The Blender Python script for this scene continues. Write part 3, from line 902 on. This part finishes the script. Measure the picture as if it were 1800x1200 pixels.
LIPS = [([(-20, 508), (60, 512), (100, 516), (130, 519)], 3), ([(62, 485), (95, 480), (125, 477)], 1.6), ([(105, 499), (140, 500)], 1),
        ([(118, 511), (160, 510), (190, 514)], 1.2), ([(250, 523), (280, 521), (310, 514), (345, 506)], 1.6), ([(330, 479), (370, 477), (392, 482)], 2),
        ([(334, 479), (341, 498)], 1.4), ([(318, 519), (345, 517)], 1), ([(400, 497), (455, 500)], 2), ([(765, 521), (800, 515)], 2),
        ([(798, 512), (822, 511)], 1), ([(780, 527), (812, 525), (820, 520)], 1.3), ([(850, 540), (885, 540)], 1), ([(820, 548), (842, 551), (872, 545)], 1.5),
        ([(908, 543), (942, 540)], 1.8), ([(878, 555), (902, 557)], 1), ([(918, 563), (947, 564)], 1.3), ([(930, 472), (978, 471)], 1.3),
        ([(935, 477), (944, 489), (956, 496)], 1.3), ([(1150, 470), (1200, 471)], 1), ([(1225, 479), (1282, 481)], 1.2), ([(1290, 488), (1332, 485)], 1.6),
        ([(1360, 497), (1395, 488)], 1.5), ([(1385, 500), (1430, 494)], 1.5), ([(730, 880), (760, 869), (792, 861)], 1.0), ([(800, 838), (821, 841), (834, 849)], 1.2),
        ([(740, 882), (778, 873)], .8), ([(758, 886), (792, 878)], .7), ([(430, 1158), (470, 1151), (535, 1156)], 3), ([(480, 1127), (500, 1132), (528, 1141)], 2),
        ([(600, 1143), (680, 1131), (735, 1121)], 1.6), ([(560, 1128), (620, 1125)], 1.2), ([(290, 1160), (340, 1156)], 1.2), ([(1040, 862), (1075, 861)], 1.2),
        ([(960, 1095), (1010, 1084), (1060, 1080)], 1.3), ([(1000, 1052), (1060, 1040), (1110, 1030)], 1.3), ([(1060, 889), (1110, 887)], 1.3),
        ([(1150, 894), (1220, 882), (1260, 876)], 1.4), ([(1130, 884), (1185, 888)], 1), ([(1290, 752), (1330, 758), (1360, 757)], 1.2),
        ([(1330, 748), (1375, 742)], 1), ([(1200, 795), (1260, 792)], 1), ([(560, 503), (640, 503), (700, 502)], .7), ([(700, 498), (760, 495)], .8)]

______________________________

• [Task to carry out] Give the listing again, word for word.

• [Solved problem]
The Blender Python script for this scene continues. Write part 3, from line 902 on. This part finishes the script. Measure the picture as if it were 1800x1200 pixels.
LIPS = [([(-20, 508), (60, 512), (100, 516), (130, 519)], 3), ([(62, 485), (95, 480), (125, 477)], 1.6), ([(105, 499), (140, 500)], 1),
        ([(118, 511), (160, 510), (190, 514)], 1.2), ([(250, 523), (280, 521), (310, 514), (345, 506)], 1.6), ([(330, 479), (370, 477), (392, 482)], 2),
        ([(334, 479), (341, 498)], 1.4), ([(318, 519), (345, 517)], 1), ([(400, 497), (455, 500)], 2), ([(765, 521), (800, 515)], 2),
        ([(798, 512), (822, 511)], 1), ([(780, 527), (812, 525), (820, 520)], 1.3), ([(850, 540), (885, 540)], 1), ([(820, 548), (842, 551), (872, 545)], 1.5),
        ([(908, 543), (942, 540)], 1.8), ([(878, 555), (902, 557)], 1), ([(918, 563), (947, 564)], 1.3), ([(930, 472), (978, 471)], 1.3),
        ([(935, 477), (944, 489), (956, 496)], 1.3), ([(1150, 470), (1200, 471)], 1), ([(1225, 479), (1282, 481)], 1.2), ([(1290, 488), (1332, 485)], 1.6),
        ([(1360, 497), (1395, 488)], 1.5), ([(1385, 500), (1430, 494)], 1.5), ([(730, 880), (760, 869), (792, 861)], 1.0), ([(800, 838), (821, 841), (834, 849)], 1.2),
        ([(740, 882), (778, 873)], .8), ([(758, 886), (792, 878)], .7), ([(430, 1158), (470, 1151), (535, 1156)], 3), ([(480, 1127), (500, 1132), (528, 1141)], 2),
        ([(600, 1143), (680, 1131), (735, 1121)], 1.6), ([(560, 1128), (620, 1125)], 1.2), ([(290, 1160), (340, 1156)], 1.2), ([(1040, 862), (1075, 861)], 1.2),
        ([(960, 1095), (1010, 1084), (1060, 1080)], 1.3), ([(1000, 1052), (1060, 1040), (1110, 1030)], 1.3), ([(1060, 889), (1110, 887)], 1.3),
        ([(1150, 894), (1220, 882), (1260, 876)], 1.4), ([(1130, 884), (1185, 888)], 1), ([(1290, 752), (1330, 758), (1360, 757)], 1.2),
        ([(1330, 748), (1375, 742)], 1), ([(1200, 795), (1260, 792)], 1), ([(560, 503), (640, 503), (700, 502)], .7), ([(700, 498), (760, 495)], .8)]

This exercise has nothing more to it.